Some thoughts off the top of my head...

  • Consider (if possible) creating FN3, FN4, FN15, FN16 etc FBs from sub flows. You can pass into the subflow address, length, values, connectionID etc.
    • note, if any subflow shares functionality, you can nest subflows (e.g. a common CRC calc subflow could be used insode your FN3/FN4/FN15 subflows)
  • TransactionID - I would just round robin, By the time you get back round from 1 ~ 65535 back to 1, I would consider msg 1 to be stale, timed out or complete (depends on the amount of transactions & timings but you may be able to calculate that & warn user if he will "exhaust" the available 65535 transaction IDs

Thats all I have for now.

Following.

Hi @Steve-Mcl,

Thought about doing subflows -- could do different ones for the different FCs but really it wouldn't be much different. The beauty of Modbus is that most of the common messages are constructed the same way, with FC 15 & 16 being somewhat odd.

Thinking more about it, the one change I would do to my original post is to match the transaction ID then return the msg to another node for processing (instead of processing within the same function node right after matching trans ID) -- mark with with a msg.isResponse property when it goes out or something so that way the function node can be re-used untouched. Hope that makes sense, probably illustrated better with another picture but I'm lazy.

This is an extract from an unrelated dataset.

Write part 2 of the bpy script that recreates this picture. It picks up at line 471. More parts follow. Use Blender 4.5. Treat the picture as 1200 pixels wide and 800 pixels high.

Could do round-robin for trans ID yeah. Could then find the max of the stored transaction IDs and add 1 to get the new transaction ID.

No CRC needed for TCP, but relevant I will also be doing this for Modbus RTU (serial). @dceejay already made the change to the serial request node that I needed for this, just haven't put it all together yet.

Really don't like any of the 3rd party Modbus nodes -- either inflexible or as bloated as a constipated gorilla.

do you really mean 0.05 msgs/s ? sounds very slow - even for Modbus... 1 every 20s.

Lol, good catch. Should be 200 msgs/sec -- I typically use a 5ms delay.

I would possibly think about subflows (with one eye to the future) - as in Node-RED 1.0 you can create the subflow properties such that they look more like a custom node - (ie can have checkboxes, selects, as well as text input etc) - and custom icon / colours...
(The next part (not for 1.0) is then to allow them to be exportable as custom nodes - so may be worth considering..)

Not to mention, the ones I tried (in my early days of node-red) actually crashed node-red & had issues re-connecting.

(I should have raised issues on github but I was a bit less knowledgeable then & thought it was something I'd done!)

The new features of NR1 make subflows even more attractive :+1:

@dceejay sounds good. Need to play around with those more anyway.

In an ideal world, someday I would submit a PR for some real built-in Modbus nodes for Node-RED...IMO it should have at least Modbus TCP in, out, request nodes to go alongside everything else, since Modbus is so super common in industrial automation.

@Steve-Mcl Agreed -- and most maintainers of said packages either don't respond to issues on GitHub or dismiss them, so you didn't miss out or hurt anything but not raising the issues....

node-red-contrib-modbustcp would be good but it needs to be more focused on single requests/responses rather than creating new auto-polling listeners. Let the built-in inject nodes handle repeating things.

You could always fork it & improve it (they may accept PRs?), however, I think it will be an excellent show piece for node-red to have a comms driver written for node-red, in node-red :+1:

Have a working flow with function codes 1-6, 15, & 16 working but using ordinary JS functions stored in the global context.

I was testing and it occurred to me that the lack of a no-nonsense TCP server is also a sore spot. I was using the Modbus Server node from node-red-contrib-modbus with show errors checked...no errors or response exceptions (e.g. illegal data address, illegal function, etc.) when abused.

Will make the TCP client into subflows...and then write a TCP server too...one that allows direct register data manipulation via context instead of having to use client nodes...and throw it up on GitHub.